I first determined which portion to cut by measuring a 30 degree angle:
To measure where to cut, I mounted the hemisphere on a large 10 inch diameter Kaydon ball bearing race assembly from a currently unused 12 inch telescope mount I had lying around
I added weight to the bottom so the hemisphere would stay at the correct angle during rotation, to mark the cutting line:
I approached a fine felt tip pen and rotated the hemisphere on the ball bearing, with the pen touching the hemisphere to mark the cutting line.
To my astonishment, I was pleasantly surprised to find the fine felt pen never lost contact with the hemisphere during its full rotation. This was a first indication of how accurately spherical and true the hemisphere was. Tracking stars with this surface would be a breeze:
I then used an electric hack saw and cut away the excess plastic from the hemisphere, using the line marked with the felt pen as a guide.
The operation was a success! I cut away 14 pounds of plastic and would eventually find out that the 6 pounds of eyepieces and finderscopes would almost perfectly balance out the missing piece of hemisphere, making a 6 pound side counterweight superflous. A weight reduction of 20 pounds in all, bringing the theoretical weight of the OTA down from 101 to 81 pounds.
Of course, after cutting the hemisphere up I had to make a new reinforcement ring because the original one had been cut away. The new ring, made up of two stacked and glued plywood discs, is the only wooden component in the entire telescope. I quickly found out, however, how important this ring was to the strength of the instrument.
The orignal ring, which had been cast in the hemisphere plastic, was very strong, even though it was only a single ¾ inch ring of plywood. It was perfectly glued all around and made the lip of the hemisphere very strong. The new ring, even though it was 1½ inch thick was bending under the stress of the UTA. I had used a couple of plywood discs from my shop and had been a bit sloppy in cutting up the lower of the two rings, which attached to the newly cut hemisphere lip. Also the cutting of the hemisphere, near where the old wood reinforcement ring was intialy glued during the hemisphere’s fabrication, was not of even thickness. The result, when I mounted the UTA with the trusses, was a low frequency, high amplitude vibration. The ring was not well fixed to the hemisphere’s top lip and there was a lot of local bending occuring under the bending stress of the UTA’s weight.
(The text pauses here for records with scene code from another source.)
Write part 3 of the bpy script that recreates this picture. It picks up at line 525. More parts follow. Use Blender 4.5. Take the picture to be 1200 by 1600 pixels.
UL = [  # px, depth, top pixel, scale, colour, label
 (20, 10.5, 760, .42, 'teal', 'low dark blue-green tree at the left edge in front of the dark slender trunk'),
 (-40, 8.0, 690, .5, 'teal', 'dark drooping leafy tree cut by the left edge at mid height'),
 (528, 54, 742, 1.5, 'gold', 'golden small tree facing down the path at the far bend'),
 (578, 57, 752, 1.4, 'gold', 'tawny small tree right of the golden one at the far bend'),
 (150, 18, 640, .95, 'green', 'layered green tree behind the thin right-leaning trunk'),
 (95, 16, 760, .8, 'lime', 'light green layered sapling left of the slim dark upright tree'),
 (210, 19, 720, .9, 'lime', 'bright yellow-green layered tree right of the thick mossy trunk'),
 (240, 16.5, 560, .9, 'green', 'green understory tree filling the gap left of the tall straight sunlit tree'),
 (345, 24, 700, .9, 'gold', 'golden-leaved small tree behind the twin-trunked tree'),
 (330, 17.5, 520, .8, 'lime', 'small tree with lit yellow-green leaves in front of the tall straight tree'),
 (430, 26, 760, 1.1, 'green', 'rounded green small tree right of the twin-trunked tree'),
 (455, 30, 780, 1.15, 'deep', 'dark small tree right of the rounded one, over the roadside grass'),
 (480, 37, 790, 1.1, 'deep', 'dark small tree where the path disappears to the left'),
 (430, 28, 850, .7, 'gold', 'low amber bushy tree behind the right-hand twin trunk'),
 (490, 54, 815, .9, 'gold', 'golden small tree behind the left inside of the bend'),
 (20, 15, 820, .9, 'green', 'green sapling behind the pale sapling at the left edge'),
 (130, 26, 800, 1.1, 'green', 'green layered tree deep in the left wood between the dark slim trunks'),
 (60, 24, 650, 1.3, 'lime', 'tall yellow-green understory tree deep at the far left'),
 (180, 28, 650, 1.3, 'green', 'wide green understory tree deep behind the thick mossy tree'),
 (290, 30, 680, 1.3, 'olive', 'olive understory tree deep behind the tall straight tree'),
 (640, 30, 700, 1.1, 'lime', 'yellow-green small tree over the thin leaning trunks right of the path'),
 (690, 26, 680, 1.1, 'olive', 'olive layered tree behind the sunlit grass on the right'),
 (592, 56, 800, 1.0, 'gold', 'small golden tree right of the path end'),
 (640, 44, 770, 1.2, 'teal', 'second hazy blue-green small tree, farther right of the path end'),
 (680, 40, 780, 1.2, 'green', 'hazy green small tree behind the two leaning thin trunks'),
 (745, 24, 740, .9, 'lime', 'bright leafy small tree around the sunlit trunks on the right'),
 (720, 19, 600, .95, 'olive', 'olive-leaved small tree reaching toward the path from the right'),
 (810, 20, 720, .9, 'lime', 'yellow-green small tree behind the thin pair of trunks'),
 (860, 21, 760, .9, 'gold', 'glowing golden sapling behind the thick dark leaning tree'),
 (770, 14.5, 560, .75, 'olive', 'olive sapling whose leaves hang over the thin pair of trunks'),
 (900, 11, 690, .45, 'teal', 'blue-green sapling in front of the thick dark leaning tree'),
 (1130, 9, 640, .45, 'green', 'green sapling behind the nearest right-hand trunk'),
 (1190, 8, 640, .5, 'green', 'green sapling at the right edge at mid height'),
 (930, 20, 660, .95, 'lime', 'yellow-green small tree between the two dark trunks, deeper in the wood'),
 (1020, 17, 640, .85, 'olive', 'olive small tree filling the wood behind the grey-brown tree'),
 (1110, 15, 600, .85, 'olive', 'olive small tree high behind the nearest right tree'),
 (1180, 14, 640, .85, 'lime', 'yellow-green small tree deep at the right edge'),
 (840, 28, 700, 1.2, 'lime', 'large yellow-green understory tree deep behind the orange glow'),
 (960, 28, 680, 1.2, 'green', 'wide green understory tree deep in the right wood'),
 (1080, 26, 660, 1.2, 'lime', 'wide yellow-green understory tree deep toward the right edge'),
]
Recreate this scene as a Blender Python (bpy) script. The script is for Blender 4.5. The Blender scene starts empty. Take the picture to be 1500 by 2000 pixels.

At first I wasn’t sure if the vibration was coming from the tracking platform (there were indeed some issues with this, as I explain here). The ring is where the truss tubes attach and there is a lot of stress at the fixation points. The hemisphere, by itself, has very little strength at its upper lip. This becomes especially apparent in this six pole truss design. So a second reinforcement ring was made with more care and a tighter fit inside the lip of the hemisphere. After encapsulating the ring in putty (to prevent humidity from eventually swelling the plywood) and sanding and painting, the ring was fixed to the hemisphere with 24, size 8 x ¾ inch long brass screws.
I had initialy put only 12 screws but could hear the scope cracking and complaining as it moved from horizon to zenith. Perhaps gluing it would be a good idea eventually but I wanted to keep the option of removing the ring if necessary.